Pellegrini e ambasciatori

Vedere oltre gli schemi ciò che queste pietre possono dire. Dal blog “In dialogo”

Sono da tre giorni a Gerusalemme. Una città davvero unica. Quest’anno sono passati 4 milioni di pellegrini, più di una città come Roma. E’ una città con una grande vocazione, non solo per il passato, ma anche per oggi. Un anno fa Gerusalemme è entrata a far parte di una rete di città che sono mete di pellegrinaggi, per poter accogliere la gente che viene per vedere, per sapere, ma anche soprattutto per pregare.

 

Ma quello che Gerusalemme chiede è un contributo di reciprocità.
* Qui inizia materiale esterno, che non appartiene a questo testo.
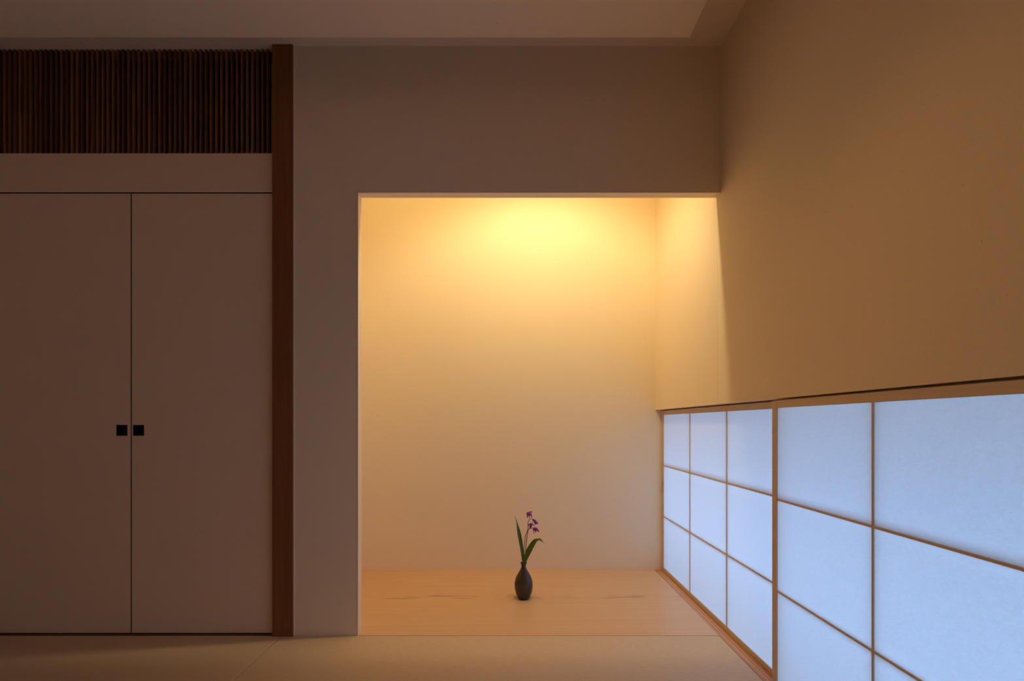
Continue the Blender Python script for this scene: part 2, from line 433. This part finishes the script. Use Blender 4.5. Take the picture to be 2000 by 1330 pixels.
# ------------------------------------------------------------------ shoji screens
def shoji(xf, y_far, n_cols, z0, z1, label, pull=None):
    """xf: room side face; runs from y_far towards the camera"""
    st = 0.027; pw = 0.418; mw = 0.0062; th = 0.030
    y_near = y_far - 2 * st - n_cols * pw
    rt = 0.0245; rb = 0.0250
    root = empty('shoji_screen', (xf + th / 2, (y_far + y_near) / 2, z0))
    put(root, label, 'paper screen', 'sliding paper screens of the low window')
    # stiles
    for a, b, pl in ((y_far - st, y_far, pull == 'far'), (y_near, y_near + st, pull == 'near')):
        bm = bmesh.new()
        if pl:                                     # stile with a slot for the finger pull
            zc = 0.87 - 0.380; hh = 0.032; yc = (a + b) / 2; hw = 0.0075
            box(bm, xf, xf + th, a, b, z0, zc - hh); box(bm, xf, xf + th, a, b, zc + hh, z1)
            box(bm, xf, xf + th, a, yc - hw, zc - hh, zc + hh); box(bm, xf, xf + th, yc + hw, b, zc - hh, zc + hh)
            bmesh.ops.remove_doubles(bm, verts=bm.verts, dist=1e-6)
        else:
            box(bm, xf, xf + th, a, b, z0, z1, bev=0.0008)
        s = mesh_obj('stile', bm, M['frame_z'], root)
        if pl:
            p = mesh_obj('finger_pull', B((xf + 0.006, xf + 0.008, yc - hw, yc + hw, zc - hh, zc + hh)), M['brass'], s)
            p['label'] = 'dark oblong finger recess'
    ya, yb = y_near + st, y_far - st
    for a, b in ((z0, z0 + rb), (z1 - rt, z1)):
        mesh_obj('rail', B((xf + 0.0004, xf + th - 0.0004, ya, yb, a, b), bev=0.0006), M['frame_y'], root)
    za, zb = z0 + rb, z1 - rt
    xp = xf + 0.0038                                # plane of the paper
    for i in range(1, n_cols):
        yc = yb - i * pw
        mesh_obj('upright_muntin', B((xf + 0.0015, xp, yc - mw / 2, yc + mw / 2, za, zb), (xp + 0.0006, xf + 0.026, yc - mw / 2, yc + mw / 2, za, zb)), M['frame_z'], root)
    for i in (1, 2):
        zc = za + (zb - za) * i / 3
        mesh_obj('level_muntin', B((xf + 0.0013, xp, ya, yb, zc - mw / 2, zc + mw / 2), (xp + 0.0006, xf + 0.0262, ya, yb, zc - mw / 2, zc + mw / 2)), M['frame_y'], root)
    mesh_obj('paper', B((xp, xp + 0.0004, ya, yb, za, zb)), M['shoji'], root)
    return root
shoji(0.902, YB - 0.0005, 3, -0.004, 0.945, 'farther paper screen of the low window, reaching into the alcove behind the nearer screen', 'far')
shoji(0.867, 1.612, 3, 0.0005, 0.945, 'nearer paper screen of the low window, cut by the photo\'s right edge')

shoji(0.902, 0.3580, 3, -0.004, 0.945, 'unseen third paper screen added to the low window, level with the camera')  # out of view, added for more blue light on the closet doors

# ------------------------------------------------------------------ alcove lamp (hidden behind the lintel)
lamp = empty('alcove_lamp', (LAMP.x, LAMP.y, ZC))
put(lamp, 'small white ceiling spotlight behind the alcove lintel', 'lamp')
def cyl(bm, p, q, r0, r1, seg=24, caps=True):
    p, q = Vector(p), Vector(q); d = (q - p)
    m = Matrix.Translation((p + q) / 2) @ d.to_track_quat('Z', 'Y').to_matrix().to_4x4()
    bmesh.ops.create_cone(bm, cap_ends=caps, segments=seg, radius1=r0, radius2=r1, depth=d.length, matrix=m)
bm = bmesh.new(); cyl(bm, (LAMP.x, LAMP.y, ZC - 0.006), (LAMP.x, LAMP.y, ZC), 0.035, 0.035); mesh_obj('ceiling_plate', bm, M['lamp'], lamp)
aim = (Vector((0.17, 2.90, 0.35)) - LAMP).normalized()
bm = bmesh.new(); cyl(bm, LAMP - aim * 0.055, LAMP - aim * 0.022, 0.030, 0.032); mesh_obj('lamp_head', bm, M['lamp'], lamp)
bm = bmesh.new(); cyl(bm, (LAMP.x, LAMP.y, ZC - 0.006), LAMP - aim * 0.045, 0.006, 0.006, 12); mesh_obj('lamp_arm', bm, M['lamp'], lamp)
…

Questi pellegrini, una volta accolti, potrebbero diventare ambasciatori di Gerusalemme, proponendo un’immagine diversa da quella di cui spesso si parla, fatta solo di conflitti e divisioni. Tutto questo, certo, esiste, ma è anche vero che si sente di essere in un luogo unico nella storia del mondo, un luogo di incontro, più che di scontro, un luogo che ciascuno di coloro che passano può contribuire a costruire qui in Israele e, poi, nel mondo.

 

Ma è necessario dimenticarsi ciò che ciascuno si porta dietro. Non ce ne rendiamo conto, ma siamo tutti vittima di fenomeni che non ci permettono di vedere. Proprio queste righe che ho letto oggi, qui a Gerusalemme, hanno provocato in me una profonda revisione. L’antropologo Roger Bastide penso dipinga l’immagine di ciascuno di noi. Gerusalemme ci può aiutare ad uscire dalla ristrettezza del nostro mondo per entrare in quello dell’altro e del diverso. Queste righe potrebbero raccontare la storia di Gerusalemme, ma anche quella mia e di ciascuno di noi che passa su queste pietre.

 

“[…] gli individui tendono a radicarsi in un territorio, a barricarsi dietro i muri di una casa, a distinguere i “propri” dagli “altri” […]. In un certo senso la storia del mondo è quella di un restringersi progressivo dei rapporti umani, soprattutto da qualche secolo in qua. Ma oggi, con il progresso dei mezzi di trasporto e delle tecniche d’informazione, l’universo si è bruscamente rimpicciolito; le distanze hanno cessato di essere un ostacolo ai contatti tra gli uomini più diversi […] Si potrebbe sperare che questo moltiplicarsi degli incontri e dei contatti faccia approdare finalmente al trionfo della fraternità mondiale, al sentimento della nostra unità, della nostra responsabilità comune […] Ed invece approfittiamo di questi contatti con un atteggiamento squadrato da una mentalità da compartimento stagno. Ed anche quando viaggiamo, portiamo nei nostri bagagli i nostri pregiudizi, le nostre ignoranze, le nostre difficoltà di uscire da noi stessi, se non addirittura i nostri sogni di potenza o d’egemonia, oggi che la colonizzazione è finita. Ne viene che il moltiplicarsi dei rapporti tra popoli e culture non sfoci il più delle volte che nel moltiplicarsi delle barriere e delle incomprensioni”.[1]

 

Sta a me, sta a noi essere dalla parte della soluzione non da quella del problema.